The move in March 2010 essentially meant $36 million in potential bonus bucks vanished in the time it took for the council to conduct a roll call vote. Forgoing the bucks wasn’t easy. Since bonus bucks were first collected in 1999, some $41.2 million has flowed into municipal coffers. It has helped cover $12.2 million in general fund deficits, establish an $8 million public safety endowment fund where the interest is now  paying for six police officers, and built a number of amenities ranging from soccer field lights at Woodward Park to part of the Union Road fire station.

But pragmatism and a desire to do whatever to keep the council could to stop the Manteca economy from backsliding farther ruled the day. Council members noted developers weren’t building homes and that the city - and local economy - wasn’t getting any new sources of income.

At one point Manteca Mayor Willie Weatherford noted, “A percent of nothing is nothing. Ten times the amount of fees we would never collect is nothing.”

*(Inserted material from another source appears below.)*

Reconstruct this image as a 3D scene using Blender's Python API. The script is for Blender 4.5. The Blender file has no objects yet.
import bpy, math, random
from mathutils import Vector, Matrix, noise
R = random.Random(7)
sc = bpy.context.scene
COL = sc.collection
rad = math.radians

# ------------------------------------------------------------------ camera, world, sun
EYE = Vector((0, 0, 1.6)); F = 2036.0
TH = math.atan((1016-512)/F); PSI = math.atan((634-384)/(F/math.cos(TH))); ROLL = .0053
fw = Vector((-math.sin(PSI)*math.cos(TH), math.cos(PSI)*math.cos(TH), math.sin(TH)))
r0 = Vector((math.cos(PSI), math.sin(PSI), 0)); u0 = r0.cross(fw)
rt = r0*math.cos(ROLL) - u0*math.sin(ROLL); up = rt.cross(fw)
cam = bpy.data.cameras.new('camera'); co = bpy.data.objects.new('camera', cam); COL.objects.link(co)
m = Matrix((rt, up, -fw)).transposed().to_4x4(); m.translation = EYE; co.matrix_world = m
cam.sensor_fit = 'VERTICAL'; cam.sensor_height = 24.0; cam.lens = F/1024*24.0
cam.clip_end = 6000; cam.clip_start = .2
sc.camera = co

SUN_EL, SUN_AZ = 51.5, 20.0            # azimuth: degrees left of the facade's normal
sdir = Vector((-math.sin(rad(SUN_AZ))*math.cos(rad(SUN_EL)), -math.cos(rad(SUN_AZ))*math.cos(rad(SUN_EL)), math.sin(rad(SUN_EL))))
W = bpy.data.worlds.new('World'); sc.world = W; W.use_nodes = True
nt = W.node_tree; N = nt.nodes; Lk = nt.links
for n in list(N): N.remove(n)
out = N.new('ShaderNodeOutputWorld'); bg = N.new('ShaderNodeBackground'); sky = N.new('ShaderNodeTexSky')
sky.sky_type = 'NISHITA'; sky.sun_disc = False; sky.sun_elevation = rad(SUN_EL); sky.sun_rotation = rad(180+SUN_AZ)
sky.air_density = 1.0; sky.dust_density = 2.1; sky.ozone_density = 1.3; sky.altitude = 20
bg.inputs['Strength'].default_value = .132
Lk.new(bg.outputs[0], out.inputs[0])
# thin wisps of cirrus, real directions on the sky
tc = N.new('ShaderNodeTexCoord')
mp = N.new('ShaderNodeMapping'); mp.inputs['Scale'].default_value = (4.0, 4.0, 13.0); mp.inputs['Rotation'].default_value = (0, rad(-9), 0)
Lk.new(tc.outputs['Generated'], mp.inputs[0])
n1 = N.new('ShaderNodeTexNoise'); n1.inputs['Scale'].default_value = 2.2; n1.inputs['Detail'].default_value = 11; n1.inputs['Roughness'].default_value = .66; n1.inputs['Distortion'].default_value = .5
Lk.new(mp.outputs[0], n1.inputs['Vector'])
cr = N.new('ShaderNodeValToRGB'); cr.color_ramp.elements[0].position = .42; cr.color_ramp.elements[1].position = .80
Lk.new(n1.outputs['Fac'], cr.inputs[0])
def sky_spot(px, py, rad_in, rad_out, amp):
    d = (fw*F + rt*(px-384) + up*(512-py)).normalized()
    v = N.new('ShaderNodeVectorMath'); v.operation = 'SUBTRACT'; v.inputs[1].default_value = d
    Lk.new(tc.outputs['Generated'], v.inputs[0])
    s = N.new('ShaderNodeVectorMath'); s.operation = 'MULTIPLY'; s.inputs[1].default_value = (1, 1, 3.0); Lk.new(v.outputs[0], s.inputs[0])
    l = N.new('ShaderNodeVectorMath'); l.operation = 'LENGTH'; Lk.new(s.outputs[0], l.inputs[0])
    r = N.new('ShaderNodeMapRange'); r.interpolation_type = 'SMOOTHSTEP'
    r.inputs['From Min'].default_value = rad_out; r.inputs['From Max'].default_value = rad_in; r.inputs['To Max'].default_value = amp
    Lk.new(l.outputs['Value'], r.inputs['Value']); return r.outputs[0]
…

Weatherford was referencing the strong possibility that a lot of the homes that were under development agreement contracts tied to bonus bucks for the next two to five years back in 2009 would never be built. Instead, developers would wait until agreements lapsed and they could then get sewer allocations unencumbered by anything except growth fees that pay for amenities such as streets, parks, sewer and water.

As it stood at the time, no developer in the Northern San Joaquin Valley was moving forward with turning dirt on a new project. Manteca’s momentum in the past three years of having almost 60 percent of all housing starts in San Joaquin County – which is also tops in the Northern San Joaquin Valley – coupled with a trend that has city sales tax at a virtual breakeven point year to year instead of suffering double digit drops as in nearby cities – would catapult Manteca’s recovery ahead of the region and put local people back to work quicker.

Based on housing starts and how the city avoided further cutbacks in services as well as Manteca’s retail economy showing more resilience than in neighboring cites, the strategy appears to have worked.